§ **Dataset content**:
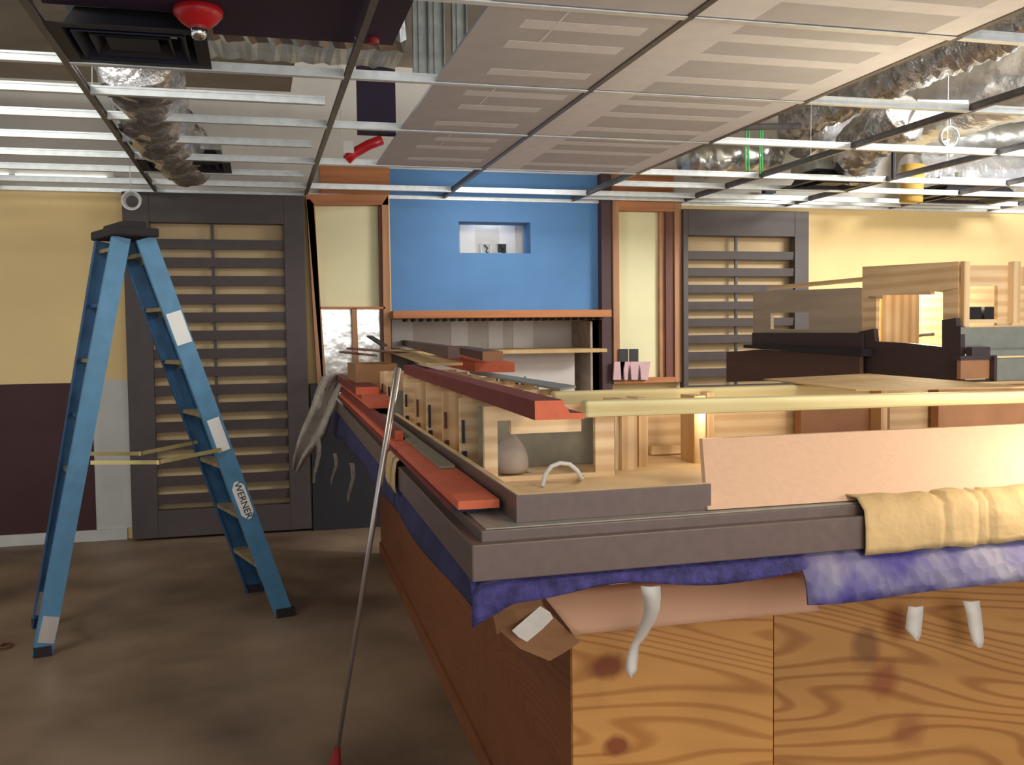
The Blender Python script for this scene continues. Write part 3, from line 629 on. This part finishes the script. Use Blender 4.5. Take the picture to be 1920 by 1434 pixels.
obj('backing_board',MB().box((h0.x+.01,YR+.27,1.246),(h1.x+.16,YR+.285,ZR-.02)),'greystrip',t)
# cabinet posts right of first rib
YQ=YR+.10
for px0,px1,dy,m_ in ((1153,1166,.02,'pinewood_v'),(1166,1196,.0,'pinewood_v'),(1198,1216,.05,'pinewood_v'),(1302,1324,.06,'pinewood_v')):
    a=R_(px0,800,YQ+dy);b_=R_(px1,800,YQ+dy)
    obj('post',MB().box((a.x,YQ+dy,1.245),(b_.x-.002,YQ+dy+.1,ZR)),m_,t)
yb=YR+.42
obj('back_panel',MB().box((R_(1100,800,yb).x,yb,1.245),(3.0,yb+.018,ZR)),'pinewood',t)
obj('back_panel',MB().box((xl,YR+1.9,1.245),(1.3,YR+1.92,ZR-.06)),'greystrip',t)
obj('lower_panel',MB().box((R_(1222,860,yb-.05).x,yb-.05,1.25),(R_(1300,860,yb-.05).x,yb-.03,R_(1260,835,yb-.05).z)),'pinewood',t)  # board added for the lit lower part of the back panel
for px in (1332,1658):
    a=R_(px-6,790,yb-.12); obj('post',MB().box((a.x,yb-.12,1.25),(a.x+.024,yb-.0,ZR)),'pinewood_v',t)
obj('divider_board',MB().box((R_(1490,790,yb-.02).x,yb-.06,1.25),(R_(1655,790,yb-.02).x,yb-.02,ZR-.01)),'reddish',t)
obj('divider_board',MB().box((R_(1745,790,yb-.02).x,yb-.06,1.25),(R_(1990,790,yb-.02).x,yb-.02,ZR-.01)),'reddish',t)
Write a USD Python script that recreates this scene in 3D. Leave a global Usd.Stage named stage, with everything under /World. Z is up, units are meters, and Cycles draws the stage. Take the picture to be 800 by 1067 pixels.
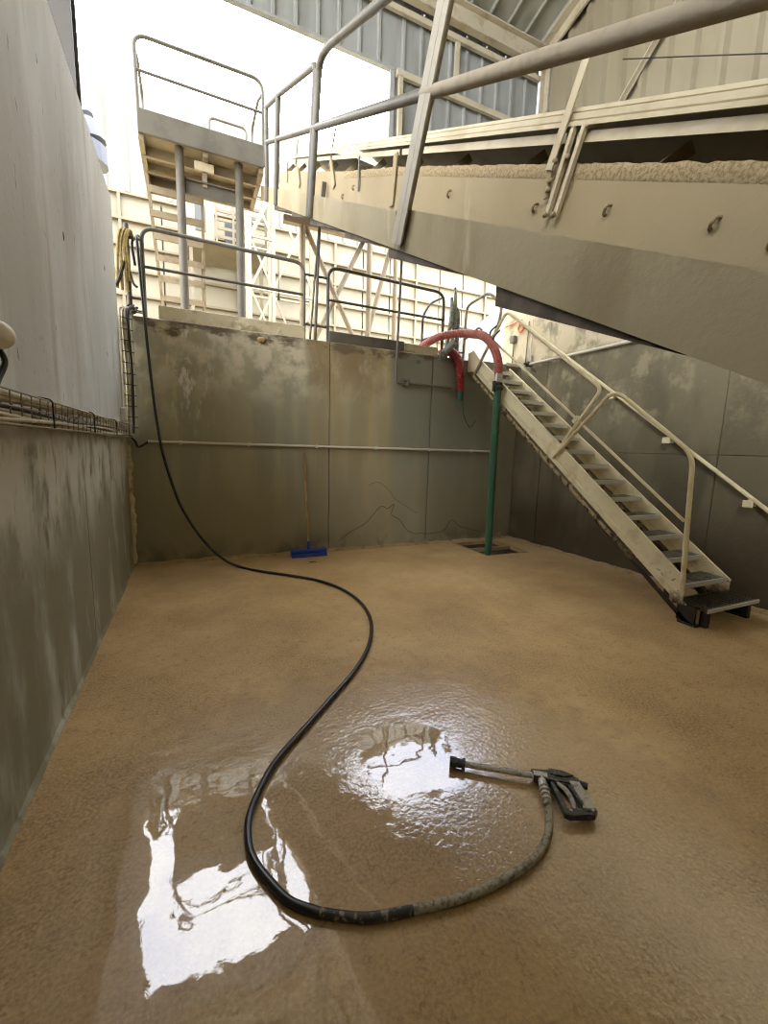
import math, numpy as np, trimesh, usdkit, meshkit, manifold3d
from pxr import Usd, UsdGeom, UsdLux, UsdShade, Gf
from shapely.geometry import Polygon, LineString

stage = Usd.Stage.CreateInMemory()
UsdGeom.SetStageUpAxis(stage, 'Z')
UsdGeom.Xform.Define(stage, '/World')
UsdGeom.Scope.Define(stage, '/World/Looks')
rng = np.random.default_rng(7)
L = lambda r, g, b: tuple((np.where(np.array([r, g, b]) / 255 <= .04045, np.array([r, g, b]) / 255 / 12.92, ((np.array([r, g, b]) / 255 + .055) / 1.055) ** 2.4)).tolist())

# ------------------------------------------------------------------ camera
PITCH, YAW, ROLL = np.radians([8.456, 24.514, 1.643])
fw = np.array([math.sin(YAW) * math.cos(PITCH), math.cos(YAW) * math.cos(PITCH), -math.sin(PITCH)])
rt = np.array([math.cos(YAW), -math.sin(YAW), 0.0])
up = np.cross(rt, fw)
rt, up = math.cos(ROLL) * rt + math.sin(ROLL) * up, -math.sin(ROLL) * rt + math.cos(ROLL) * up
cam = UsdGeom.Camera.Define(stage, '/World/camera')
cam.CreateHorizontalApertureAttr(36.0)
cam.CreateFocalLengthAttr(36.0 * 443.4 / 800)
cam.CreateClippingRangeAttr(Gf.Vec2f(.05, 500))
m4 = np.eye(4); m4[0, :3], m4[1, :3], m4[2, :3], m4[3, :3] = rt, up, -fw, (0, 0, 1.5)
cam.AddTransformOp().Set(Gf.Matrix4d(m4.tolist()))
cam.CreateExposureAttr(.4)

# ------------------------------------------------------------------ sky (bright, thin overcast)
SKY = 7.0
sky = UsdLux.DomeLight.Define(stage, '/World/sky')
usdkit.material(stage, '/World/Looks/sky_cloud', {
    'c': ('texture_coordinate', {}), 'n': ('noise_texture', {'scale': 2.6, 'detail': 5.0, 'roughness': .55}),
    'r': ('rgb_ramp', {'ramp': [(.35, L(205, 212, 232)), (.62, L(255, 254, 250))]}),
    'b': ('background_shader', {'strength': SKY})},
    [('c.generated', 'n.vector'), ('n.fac', 'r.fac'), ('r.color', 'b.color')], surface='b.background')
UsdShade.MaterialBindingAPI.Apply(sky.GetPrim()).Bind(UsdShade.Material.Get(stage, '/World/Looks/sky_cloud'))

# ------------------------------------------------------------------ materials
def M(name, base, rough=.6, metal=0., var=(), bump=None, spec=.5, extra=None):
    """var: (colour, scale xyz, lo, hi, detail[, zlo, zhi]) layers of noise blended over base; bump: (scale, strength, distance)"""
    n = {'g': ('geometry', {}), 'p': ('principled_bsdf', {'roughness': rough, 'metallic': metal, 'specular_ior_level': spec, **(extra or {})})}
    l, col = [], None
    n['c0'] = ('color', {'value': base}); col = 'c0.color'
    for i, v in enumerate(var):
        c, s, lo, hi, det = v[:5]
        s = s if np.ndim(s) else (s, s, s)
        n[f'm{i}'] = ('mapping', {'scale': s, 'location': (i * 3.7, i * 1.3, i * 2.1)})
        n[f'n{i}'] = ('noise_texture', {'scale': 1., 'detail': float(det), 'roughness': .6})
        n[f'r{i}'] = ('map_range', {'range_type': 'smoothstep', 'from_min': lo, 'from_max': hi, 'to_min': 0., 'to_max': 1., 'clamp': True})
        n[f'x{i}'] = ('mix', {'color2': c})
        l += [('g.position', f'm{i}.vector'), (f'm{i}.vector', f'n{i}.vector'), (f'n{i}.fac', f'r{i}.value'), (col, f'x{i}.color1')]
        fac = f'r{i}.result'
        if len(v) > 5:
            n[f's{i}'] = ('separate_xyz', {})
            n[f'a{i}'] = ('math', {'math_type': 'multiply_add', 'value2': .5})          # noise * .5 + z : an uneven edge
            n[f'z{i}'] = ('map_range', {'range_type': 'smoothstep', 'from_min': v[5] + .25, 'from_max': v[6] + .25, 'to_min': 0., 'to_max': 1., 'clamp': True})
            n[f'k{i}'] = ('math', {'math_type': 'multiply'})
            l += [('g.position', f's{i}.vector'), (f's{i}.z', f'a{i}.value3'), (f'n{i}.fac', f'a{i}.value1'), (f'a{i}.value', f'z{i}.value'),
                  (fac, f'k{i}.value1'), (f'z{i}.result', f'k{i}.value2')]
            fac = f'k{i}.value'
        if len(v) > 7:                                                                    # a window in x with soft sides
            n[f'u{i}'] = ('separate_xyz', {}); n[f'd{i}'] = ('math', {'math_type': 'multiply_add', 'value2': .5})
            n[f'e{i}'] = ('map_range', {'range_type': 'smoothstep', 'from_min': v[7][0] + .15, 'from_max': v[7][0] + .4, 'to_min': 0., 'to_max': 1., 'clamp': True})
            n[f'f{i}'] = ('map_range', {'range_type': 'smoothstep', 'from_min': v[7][1] + .1, 'from_max': v[7][1] + .4, 'to_min': 1., 'to_max': 0., 'clamp': True})
            n[f'h{i}'] = ('math', {'math_type': 'multiply'}); n[f'j{i}'] = ('math', {'math_type': 'multiply'})
            l += [('g.position', f'u{i}.vector'), (f'n{i}.fac', f'd{i}.value1'), (f'u{i}.x', f'd{i}.value3'), (f'd{i}.value', f'e{i}.value'), (f'd{i}.value', f'f{i}.value'),
                  (f'e{i}.result', f'h{i}.value1'), (f'f{i}.result', f'h{i}.value2'), (f'h{i}.value', f'j{i}.value1'), (fac, f'j{i}.value2')]
            fac = f'j{i}.value'
        l.append((fac, f'x{i}.fac'))
        col = f'x{i}.color'
    l.append((col, 'p.base_color'))
    if bump:
        n['bm'] = ('noise_texture', {'scale': bump[0], 'detail': 6., 'roughness': .65})
        n['b'] = ('bump', {'strength': bump[1], 'distance': bump[2]})
        l += [('g.position', 'bm.vector'), ('bm.fac', 'b.height'), ('b.normal', 'p.normal')]
    return usdkit.material(stage, '/World/Looks/' + name, n, l, surface='p.BSDF')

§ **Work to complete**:
Make a copy of each line that contains the string "scene".

§ **Result for this task**:
The Blender Python script for this scene continues. Write part 3, from line 629 on. This part finishes the script. Use Blender 4.5. Take the picture to be 1920 by 1434 pixels.
Write a USD Python script that recreates this scene in 3D. Leave a global Usd.Stage named stage, with everything under /World. Z is up, units are meters, and Cycles draws the stage. Take the picture to be 800 by 1067 pixels.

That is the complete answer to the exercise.